→ **WHAT THE TASK REQUIRES**
Return exactly the listing's lines, from its first line to the line holding "COL = sc.collection", ends included.

── DATASET CONTENT ──

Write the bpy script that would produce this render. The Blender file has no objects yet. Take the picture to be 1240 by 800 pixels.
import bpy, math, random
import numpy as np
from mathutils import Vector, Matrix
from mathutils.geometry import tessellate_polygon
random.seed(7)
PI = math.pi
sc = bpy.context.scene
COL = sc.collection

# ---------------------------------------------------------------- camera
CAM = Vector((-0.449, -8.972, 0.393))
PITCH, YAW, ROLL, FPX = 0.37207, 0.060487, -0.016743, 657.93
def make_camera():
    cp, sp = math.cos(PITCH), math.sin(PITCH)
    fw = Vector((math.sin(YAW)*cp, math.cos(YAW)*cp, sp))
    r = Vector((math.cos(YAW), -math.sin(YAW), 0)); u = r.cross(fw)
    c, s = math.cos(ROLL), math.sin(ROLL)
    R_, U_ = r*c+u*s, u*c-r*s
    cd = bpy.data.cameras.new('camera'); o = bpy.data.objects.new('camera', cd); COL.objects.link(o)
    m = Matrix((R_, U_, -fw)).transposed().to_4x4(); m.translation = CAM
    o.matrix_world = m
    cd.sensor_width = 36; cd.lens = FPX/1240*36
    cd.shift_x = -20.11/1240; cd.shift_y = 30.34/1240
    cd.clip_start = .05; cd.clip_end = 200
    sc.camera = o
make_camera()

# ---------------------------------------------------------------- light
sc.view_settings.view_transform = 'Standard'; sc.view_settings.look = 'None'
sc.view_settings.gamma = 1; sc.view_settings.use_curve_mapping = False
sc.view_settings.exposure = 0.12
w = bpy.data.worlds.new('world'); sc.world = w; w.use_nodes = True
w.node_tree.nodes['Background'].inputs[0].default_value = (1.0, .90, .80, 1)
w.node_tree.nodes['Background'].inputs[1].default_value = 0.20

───

→ **ANSWER TO THIS PROBLEM**
Write the bpy script that would produce this render. The Blender file has no objects yet. Take the picture to be 1240 by 800 pixels.
import bpy, math, random
import numpy as np
from mathutils import Vector, Matrix
from mathutils.geometry import tessellate_polygon
random.seed(7)
PI = math.pi
sc = bpy.context.scene
COL = sc.collection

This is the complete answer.